Recently the video of Nick Jonas of Jonas Brother's teeny bopper fame failing at trying to play a basic solo at a concert made the rounds.  He's obviously marginal as a guitar player, and it's not like the Jonas Brothers - or hardly any other pop act these days - create "their" own music.

 There he was, though, trying to do something he obviously couldn't in front of a crowd of people.

 The precedent was sort of set when Madonna tried to play through some bar chords on a song on a tv show.  The unspoken premise being in "reality", everyone is in on the secret:

 Pop stars are no longer expected to be actual musicians.

 "Wow, look at Madonna!  She's playing guitar!!!".

 A novelty?





 As a kid in the late 70's I HATED, DEPLORED seeing people lip sync.  Not only that, but my parents most of the time would not accept the notion, or "people in general".  

 We've passed through that to being cynical, to be accepting.  We've gone farther, into a weird fractured land where some people still believe in what they see, while others just don't care anymore.  People pay $$$$ to go see pop acts (emphasis on "act") either partially, or fully aware that they're going to see people miming to prerecorded music.
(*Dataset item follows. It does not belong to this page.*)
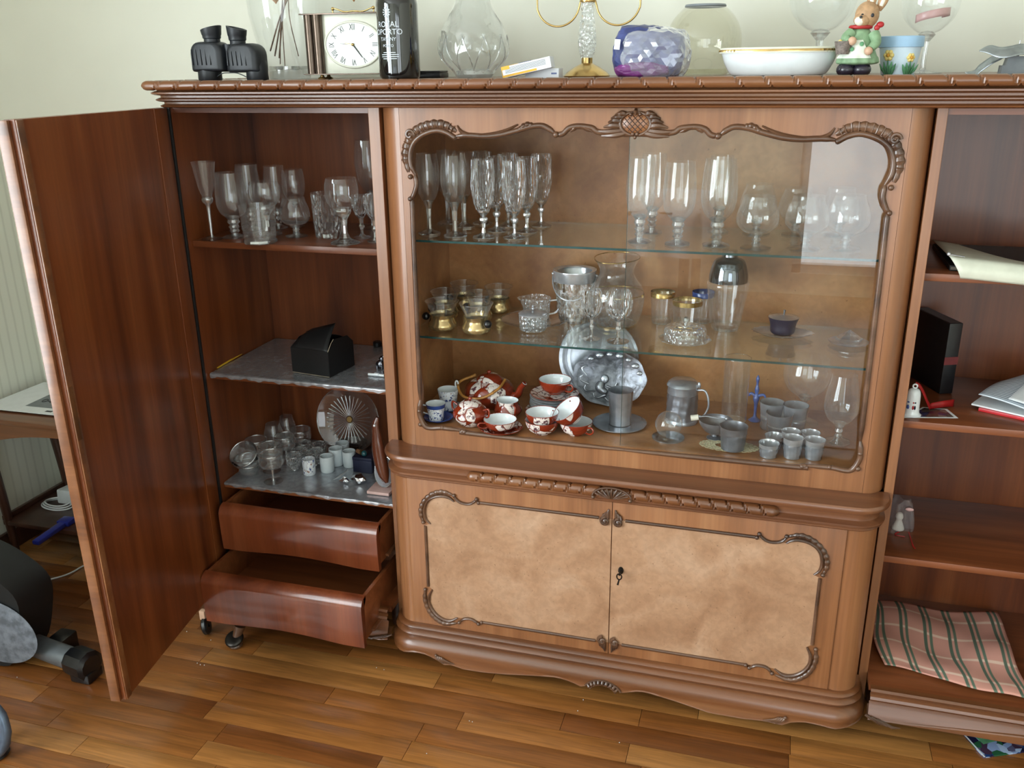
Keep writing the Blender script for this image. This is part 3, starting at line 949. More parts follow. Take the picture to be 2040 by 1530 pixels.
# the door leaves cover the flat of the front: push that flat back
def back(p):
    if p.y < 0.001 and -0.527 < p.x < 0.527:
        return Vector((p.x, 0.004, p.z))
    return p
g.move(back).obj('lower_carcass', 'wood_honey', MC, 40, world=True)
def door_leaf(s):
    xa, xb = (-0.5275, -0.0008) if s < 0 else (0.0008, 0.5275)
    d = G().box(xa + (0.001 if s < 0 else 0), xb - (0 if s < 0 else 0.001), -0.0012, 0.0035, 0.0835, 0.5105, 0.0008).obj('door', 'wood_honey', MC, 30, world=True)
    Y = -0.0012
    tl_in = px_y([(858, 1043), (850, 1034), (846.5, 1023.5), (846.5, 1013), (850, 1001.5), (857, 993.5), (867, 988.7), (878, 987.4), (890, 989), (898.5, 993), (905, 999)], Y)
    tl_out = px_y([(844, 1039.4), (839.5, 1029), (838.6, 1016.5), (841.3, 1005), (847.5, 995), (857, 986.6), (868, 981.3), (880, 979.5), (892, 982), (902, 986.6)], Y)
    tl_s = px_y([(905, 986.5), (909, 993.5), (917, 999.7), (928, 1003), (938, 1002.4), (946, 998), (950, 993.5)], Y)
    bl_in = px_y([(862, 1174), (855.6, 1188), (857, 1203.5), (867, 1220), (882, 1231.6), (897.6, 1235.4), (911.7, 1230)], Y)
    bl_out = px_y([(848, 1173), (847, 1193), (855, 1216), (870, 1233), (888, 1242), (910, 1241)], Y)
    bl_s = px_y([(915.5, 1239), (925.7, 1231.6), (941, 1233), (953.7, 1241.8)], Y)
    zt = at_y(954, 1001, Y).z
    zbt = at_y(960, 1239, Y).z
    xl = at_y(850, 1090, Y).x
    top = [at_y(954, 1001, Y).x, at_y(1193, 1024, Y).x]
    bot = [at_y(960, 1239, Y).x, at_y(1186, 1280, Y).x]
    ver = [at_y(849, 1047, Y).z, at_y(853, 1167, Y).z]
    q = (lambda p: p) if s < 0 else (lambda p: mirror(p, 0.0))
    # burl veneer field
    fld = [(xl, ver[1])] + [(xl, ver[0])] + tl_in + tl_s[2:6] + [(top[0], zt), (-0.0012, zt), (-0.0012, zbt), (bot[0], zbt)] + list(reversed(bl_s[1:3])) + list(reversed(bl_in))
    fld = [(min(x, -0.0012), z) for x, z in fld]
    bm = bmesh.new()
    vv = [bm.verts.new((x, Y - 0.0009, z)) for x, z in q(fld)]
    es = [bm.edges.new((vv[i], vv[(i + 1) % len(vv)])) for i in range(len(vv))]
    bmesh.ops.triangle_fill(bm, use_beauty=True, edges=es)
    ret = bmesh.ops.extrude_face_region(bm, geom=list(bm.faces))
    bmesh.ops.translate(bm, vec=(0, 0.001, 0), verts=[v for v in ret['geom'] if isinstance(v, bmesh.types.BMVert)])
    G().bm(bm).obj('burl_panel', 'wood_burl', d, 0, world=True)
    g = G()
    for a, b in (((top[0], zt), (top[1], zt)), ((bot[0], zbt), (bot[1], zbt)), ((xl, ver[0]), (xl, ver[1]))):
        g.tube(in3(q([a, b]), Y - 0.001), 0.0042, 8)
    for pts in (tl_in, bl_in):
        band(g, q(pts), Y - 0.002, 0.0042, 0.005, taper=True)
    for pts in (tl_s, bl_s):
        band(g, q(pts), Y - 0.002, 0.0038, 0.005)
    g.obj('bead_moulding', 'wood_carved', d, 50, world=True)
    for pts in (tl_out, bl_out):
        band(G(), q(pts), Y - 0.001, 0.0062, 0.005, 0.35, teeth=11).obj('carved_leaf', 'wood_carved', d, 50, world=True)
    for p in (tl_out[0], tl_s[0], tl_s[-1], (top[0], zt), bl_s[-1], bl_s[0], bl_out[0], (bot[0], zbt)):
        p = q([p])[0]
        G().ball((p[0], Y - 0.003, p[1]), 0.0052, 10, 7).obj('carved_bud', 'wood_carved', d, 50, world=True)
    for z, up in ((zt, 1), (zbt, -1)):
        g = G()
        x = -0.016
        pt = q([(x, z)])[0]
        scroll(g, pt[0] - s * 0.0, pt[1] - 0.006 * up, Y - 0.004, 0.011, 1.3, PI / 2, 1, 0.0042)
        for k in range(3):
            a = q([(x - 0.006 + 0.006 * k, z), (x - 0.004 + 0.005 * k, z + up * (0.010 + 0.004 * k)), (x + 0.004 + 0.002 * k, z + up * (0.014 + 0.006 * k))])
            g.tube(in3(a, Y - 0.003), [0.004, 0.004, 0.0016], 7)
        g.obj('carved_finial', 'wood_carved', d, 50, world=True)
    if s > 0:
        k = at_y(1237, 1136, Y)
        g = G().lathe([(0.0001, -0.0035), (0.0062, -0.0025), (0.0068, 0), (0.0068, 0.0006)], 16)
        g.turn(rotx(PI / 2)).move(lambda p: Vector((p.x + k.x, -p.y * 1 + Y - 0.001, p.z * 1.5 + k.z)))
        es = g.obj('escutcheon', 'iron_dark', d, 40, world=True)
        g = G().tube([(k.x, Y - 0.003, k.z), (k.x, Y - 0.022, k.z)], 0.0028, 8)
        g.tube([(k.x + 0.006 * math.cos(t), Y - 0.024, k.z - 0.004 + 0.008 * math.sin(t)) for t in [i * PI / 6 for i in range(12)]], 0.0017, 6, closed=True)
        g.tube([(k.x, Y - 0.024, k.z - 0.012), (k.x - 0.003, Y - 0.025, k.z - 0.026)], [0.0018, 0.0026], 7)
        g.obj('key', 'iron_dark', es, 40, world=True)
door_leaf(-1)
door_leaf(1)
# base: two beads over a bulging apron with a scrolled lower edge
tr = px_y([(798, 1303), (826, 1301), (850, 1307), (868, 1316), (883, 1327), (898, 1327), (923, 1336), (962, 1342), (1008, 1346), (1069, 1349), (1108, 1352), (1136, 1360), (1158, 1371),
           (1165, 1370), (1181, 1363.6), (1205, 1366.6), (1227, 1376), (1243.5, 1386), (1254, 1381), (1275, 1380), (1295, 1384.5), (1345, 1399.6), (1413, 1423), (1482, 1435), (1523, 1439),
           (1556, 1447.6), (1578, 1441), (1608, 1442), (1638, 1449), (1663, 1456)], -0.033)
zb = interp([(-0.62, tr[0][1] + 0.006)] + tr + [(0.62, tr[-1][1] + 0.01)])
prof = [(0.020, lambda x: zb(x) + 0.001), (0.028, zb), (0.032, lambda x: zb(x) + 0.003), (0.0305, lambda x: zb(x) + 0.0065), (0.033, lambda x: max(zb(x) + 0.011, 0.014)), (0.033, 0.024), (0.029, 0.034), (0.021, 0.042), (0.013, 0.046), (0.015, 0.050), (0.021, 0.054), (0.023, 0.059),
        (0.019, 0.064), (0.013, 0.067), (0.014, 0.071), (0.017, 0.076), (0.013, 0.081), (0.004, 0.083)]
wrap(G(), prof, BX0 + 0.006, BX1 - 0.006, 0.0, 0.0795, 0.05, 9).obj('base_moulding', 'wood_moulding', MC, 40, world=True)
g = G()
for u, v in ((1200, 1372),):
    c = at_y(u, v, -0.034)
    for i in range(9):
        a = math.radians(35 + 110 * i / 8)
        g.tube([(c.x + 0.038 * math.cos(a), -0.033, c.z - 0.020 + 0.030 * math.sin(a)), (c.x + 0.043 * math.cos(a), -0.0365, c.z - 0.020 + 0.038 * math.sin(a)), (c.x + 0.047 * math.cos(a), -0.033, c.z - 0.020 + 0.044 * math.sin(a))], [0.0036, 0.0044, 0.003], 7)
    for rr in (0.036, 0.050):
        g.tube([(c.x + rr * 1.02 * math.cos(math.radians(d)), -0.034, c.z - 0.021 + rr * 0.9 * math.sin(math.radians(d))) for d in range(25, 160, 9)], 0.0026, 7)
g.obj('carved_shell', 'wood_carved', MC, 50, world=True)
for (u, v, s) in ((872, 1312, 1), (1560, 1435, -1)):
    c = at_y(u, v, -0.034)
    g = G()
    for k in range(4):
        g.tube(spline([(c.x - s * 0.006 + s * 0.005 * k, -0.035, c.z + 0.010 - 0.001 * k), (c.x + s * (0.002 + 0.006 * k), -0.0375, c.z), (c.x + s * (0.016 + 0.010 * k), -0.034, c.z - 0.013 + 0.001 * k)], 4), [0.002, 0.003, 0.0036, 0.0036, 0.0034, 0.003, 0.0024, 0.0018, 0.0012], 7)
    g.ball((c.x - s * 0.004, -0.036, c.z + 0.010), 0.0042)
    g.obj('carved_leaf', 'wood_carved', MC, 50, world=True)
for x in (BX0 + 0.08, BX1 - 0.08):
    for y in (0.09, 0.40):
        G().lathe([(0.02, FLOOR), (0.026, FLOOR + 0.006), (0.028, FLOOR + 0.03), (0.026, 0.05), (0.026, 0.069)], 16, (x, y, 0)).obj('foot', 'wood_dark', MC, 40, world=True)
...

 "Chip, in the future, people will pay lots of money to knowingly watch people pretend to be pompous about pretending to perform music they didn't create".   Ok, sure.

 Prince started at the end of the pre-computer assisted music era.  People had no choice to be musicians in order to make music.  People took pride in it.  Now Justin Bieber is lauded for trying to play guitar, as if he's somehow going into uncharted territory, and risking his health and safety for doing so. 

 Not to denigrate Prince at all, but... you know, the idea of a pop musician not only being able to play an instrument, but multiple instruments, and to write their own music shouldn't be an outlier phenomenon.  It didn't use to be.  That it has become that in the 21st century is a sad reflection on what culture has been reduced to.